We sell oil and natural gas products in the United States through a single reportable segment. We primarily sell products within two regions of the United States: Appalachia and Illinois Basins and the Ventura Basin. We enter into contracts that generally include one type of distinct product in variable quantities and priced based on a specific index related to the type of product. Most of our contract pricing provisions are tied to a market index, with certain adjustments based on, among other factors, whether a well delivers to a gathering or transmission line, quality of the oil or natural gas, and prevailing supply and demand conditions.

 

The oil and natural gas is typically sold in an unprocessed state to third party purchasers. We recognize revenue based on the net proceeds received from the purchaser when control of the oil or natural gas passes to the purchaser.

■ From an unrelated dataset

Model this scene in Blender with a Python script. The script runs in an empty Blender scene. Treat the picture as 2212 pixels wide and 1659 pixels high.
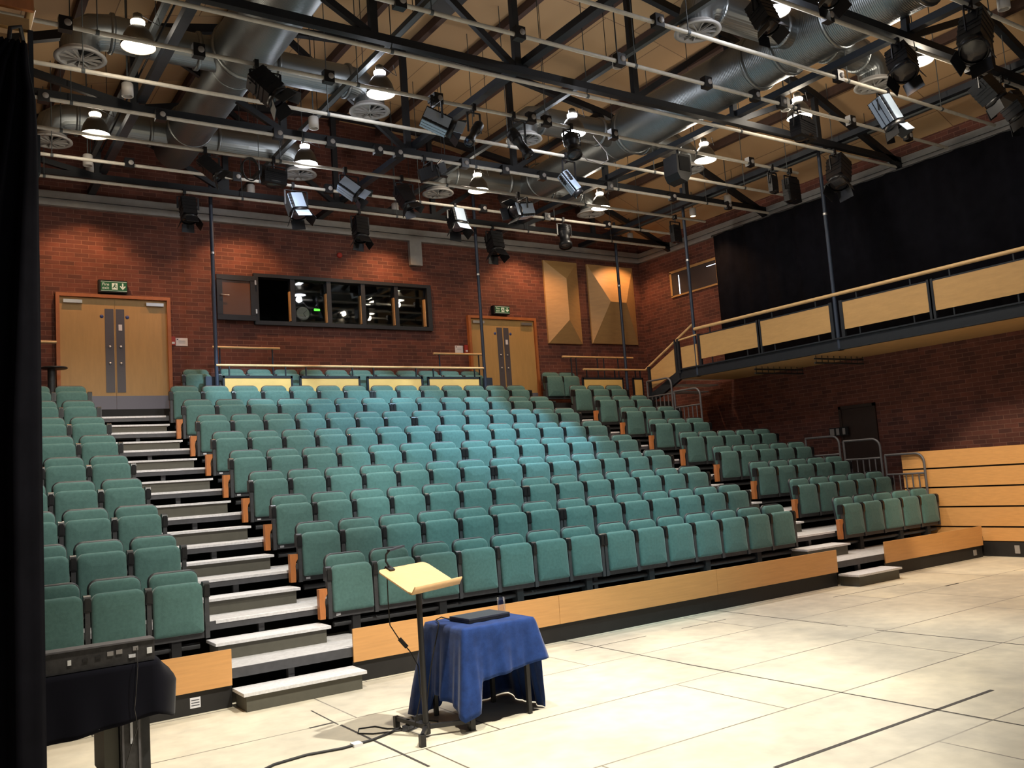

For oil sales, control is typically transferred to the purchaser upon receipt at the wellhead or a contractually agreed upon delivery point. Under our natural gas contracts with purchasers, control transfers upon delivery at the wellhead or the inlet of the purchaser’s system. For our other natural gas contracts, control transfers upon delivery to the inlet or to a contractually agreed upon delivery point.

  

Transfer of control drives the presentation of transportation and gathering costs within the accompanying unaudited consolidated statements of operations. Transportation and gathering costs incurred prior to control transfer are recorded within the transportation and gathering expense line item on the accompanying unaudited consolidated statements of operations, while transportation and gathering costs incurred subsequent to control transfer are recognized as a reduction to the related revenue.

 

A portion of our product sales are short-term in nature. For those contracts, we use the practical expedient in ASC 606-10-50-14 exempting us from disclosure of the transaction price allocated to remaining performance obligations if the performance obligation is part of a contract that has an original expected duration of one year or less.

 

For our product sales that have a contract term greater than one year, we have utilized the practical expedient in ASC 606-10-50-14(a) which states we are not required to disclose the transaction price allocated to remaining performance obligations if the variable consideration is allocated entirely to an unsatisfied performance obligation. Under these sales contracts, each unit of product represents a separate performance obligation; therefore, future volumes are unsatisfied and disclosure of the transaction price allocated to remaining performance obligations is not required. We have no unsatisfied performance obligations at the end of each reporting period.

 

We do not believe that significant judgments are required with respect to the determination of the transaction price, including any variable consideration identified. There is a low level of uncertainty due to the precision of measurement and use of index-based pricing with predictable differentials. Additionally, any variable consideration identified is not constrained.

 

Disaggregation of Revenues

 

In the following tables, revenue for the three and nine months ended September 30, 2018, is disaggregated by primary region within the United States and major product line. As noted above, we operate as one reportable segment.

 

For the three months ended September 30, 2018:

 

(in thousands)         
Type Appalachia and  Illinois Basin  Ventura Basin  Total 
Natural gas sales $3,856  $516  $4,372 
Natural gas liquids sales  -   406   406 
Oil sales  3,327   8,524   11,850 
Total natural gas, natural gas liquids, and oil revenue $7,185  $9,444  $16,629 

 

For the nine months ended September 30, 2018:

 

(in thousands)         
Type Appalachia and  Illinois Basin  Ventura Basin  Total 
Natural gas sales $10,776  $1,059  $11,835 
Natural gas liquids sales  -   1,119   1,119 
Oil sales  5,952   16,972   22,924 
Total natural gas, natural gas liquids, and oil revenue $16,728  $19,150  $35,878 

 

Contract Balances

 

Under our product sales contracts, we invoice customers once our performance obligations have been satisfied, at which point payment is unconditional. Accordingly, our product sales contracts do not typically give rise to contract assets or liabilities under ASC 606.

 

Prior Period Performance Obligations

 

We record revenue in the month production is delivered to the purchaser, but settlement statements may not be received until 30 to 90 days after the month of production. As such, we estimate the production delivered and the related pricing. Any differences between our initial estimates and actuals are recorded in the month payment is received from the customer. These differences have not historically been material. For the three and nine months ended September 30, 2018, revenue recognized in the reporting period related to prior period performance obligations is immaterial.

 

The estimated revenue is recorded within Accounts receivable - Revenue on the unaudited consolidated balance sheets.